**Your goal**
Your task is to repeat the lines below exactly, excluding any pictures they contain.

**Scene modeling code data**
+--

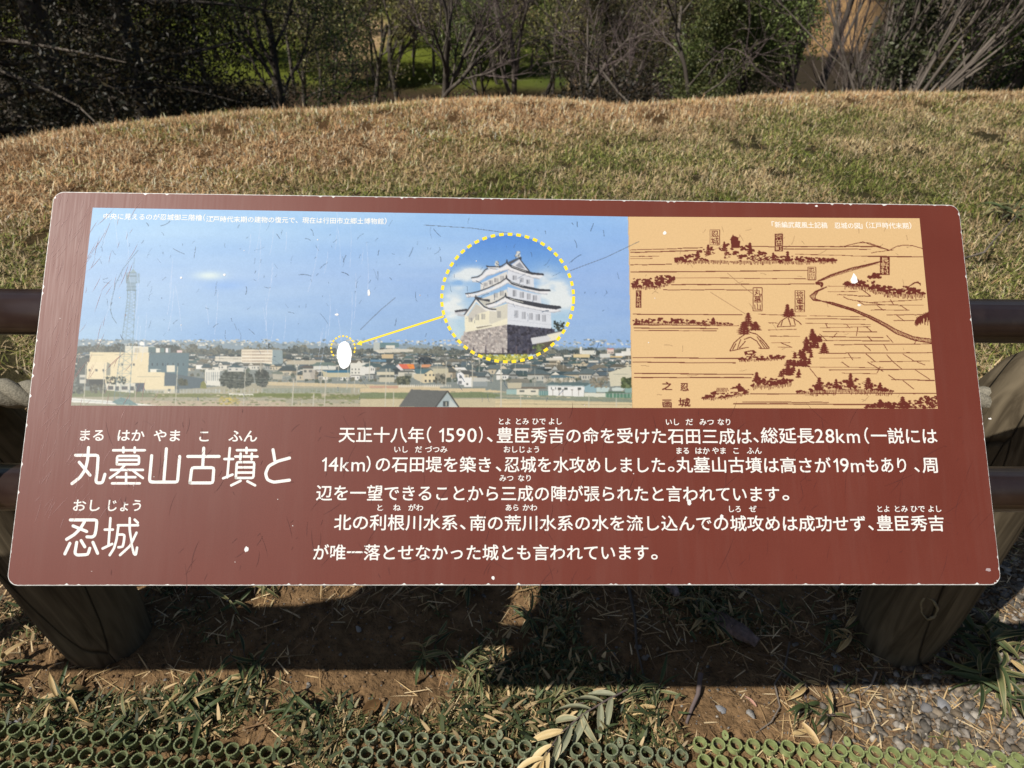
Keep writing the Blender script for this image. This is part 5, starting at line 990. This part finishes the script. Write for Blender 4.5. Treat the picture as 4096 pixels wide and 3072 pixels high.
run_part('text_line', bl(1737, 1744, [('天正十八年', 1356, 1696), ('（', 1708, 1724), ('1590', 1756, 1906), ('）', 1916, 1930), ('、', 1948, 1970), ('豊臣秀吉の命を受けた石田三成は', 1987, 3006), ('、', 3013, 3033), ('総延長', 3044, 3255), ('28km', 3260, 3438), ('（', 3458, 3474), ('一説には', 3484, 3748)]), 62, BO)
run_part('text_line', bl(1855, 1861, [('14km', 1288, 1460), ('）', 1466, 1482), ('の石田堤を築き', 1501, 1970), ('、', 1984, 2005), ('忍城を水攻めしました', 2018, 2663), ('。', 2672, 2697), ('丸墓山古墳は高さが', 2706, 3322), ('19m', 3334, 3456), ('もあり', 3463, 3634), ('、', 3657, 3677), ('周', 3690, 3755)]), 62, BO)
run_part('text_line', bl(1968, 1975, [('辺を一望できることから三成の陣が張られたと言われています', 1267, 3119), ('。', 3130, 3156)]), 62, BO)
run_part('text_line', bl(2088, 2094, [('北の利根川水系', 1339, 1832), ('、', 1842, 1863), ('南の荒川水系の水を流し込んでの城攻めは成功せず', 1880, 3464), ('、', 3474, 3494), ('豊臣秀吉', 3508, 3778)]), 62, BO)
run_part('text_line', bl(2208, 2211, [('が唯一落とせなかった城とも言われています', 1253, 2597), ('。', 2606, 2631)]), 62, BO)
a5 = lambda x: 1150 + x * .6329
aR = lambda x: 2450 + x * .6555
def rb(f, y, L): return [(s, f(a), f(b_), y) for s, a, b_ in L]
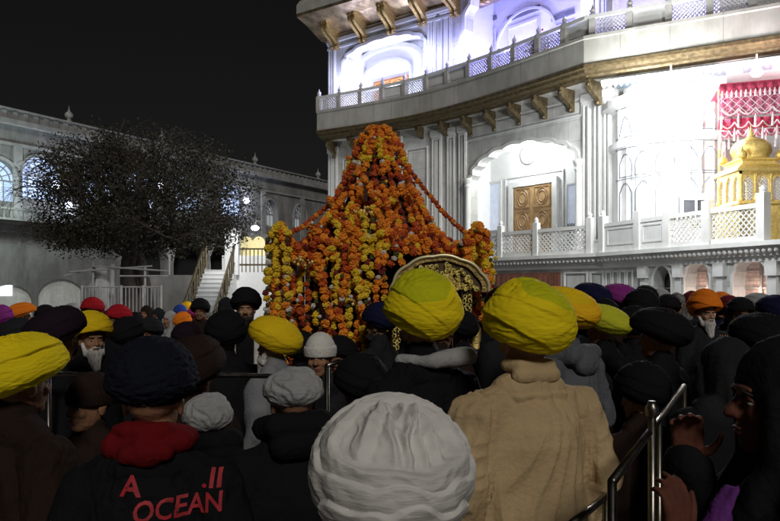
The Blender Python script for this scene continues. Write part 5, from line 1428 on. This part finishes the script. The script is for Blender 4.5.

+--

**Problem solution**
Keep writing the Blender script for this image. This is part 5, starting at line 990. This part finishes the script. Write for Blender 4.5. Treat the picture as 4096 pixels wide and 3072 pixels high.
run_part('text_line', bl(1737, 1744, [('天正十八年', 1356, 1696), ('（', 1708, 1724), ('1590', 1756, 1906), ('）', 1916, 1930), ('、', 1948, 1970), ('豊臣秀吉の命を受けた石田三成は', 1987, 3006), ('、', 3013, 3033), ('総延長', 3044, 3255), ('28km', 3260, 3438), ('（', 3458, 3474), ('一説には', 3484, 3748)]), 62, BO)
run_part('text_line', bl(1855, 1861, [('14km', 1288, 1460), ('）', 1466, 1482), ('の石田堤を築き', 1501, 1970), ('、', 1984, 2005), ('忍城を水攻めしました', 2018, 2663), ('。', 2672, 2697), ('丸墓山古墳は高さが', 2706, 3322), ('19m', 3334, 3456), ('もあり', 3463, 3634), ('、', 3657, 3677), ('周', 3690, 3755)]), 62, BO)
run_part('text_line', bl(1968, 1975, [('辺を一望できることから三成の陣が張られたと言われています', 1267, 3119), ('。', 3130, 3156)]), 62, BO)
run_part('text_line', bl(2088, 2094, [('北の利根川水系', 1339, 1832), ('、', 1842, 1863), ('南の荒川水系の水を流し込んでの城攻めは成功せず', 1880, 3464), ('、', 3474, 3494), ('豊臣秀吉', 3508, 3778)]), 62, BO)
run_part('text_line', bl(2208, 2211, [('が唯一落とせなかった城とも言われています', 1253, 2597), ('。', 2606, 2631)]), 62, BO)
a5 = lambda x: 1150 + x * .6329
aR = lambda x: 2450 + x * .6555
def rb(f, y, L): return [(s, f(a), f(b_), y) for s, a, b_ in L]
The Blender Python script for this scene continues. Write part 5, from line 1428 on. This part finishes the script. The script is for Blender 4.5.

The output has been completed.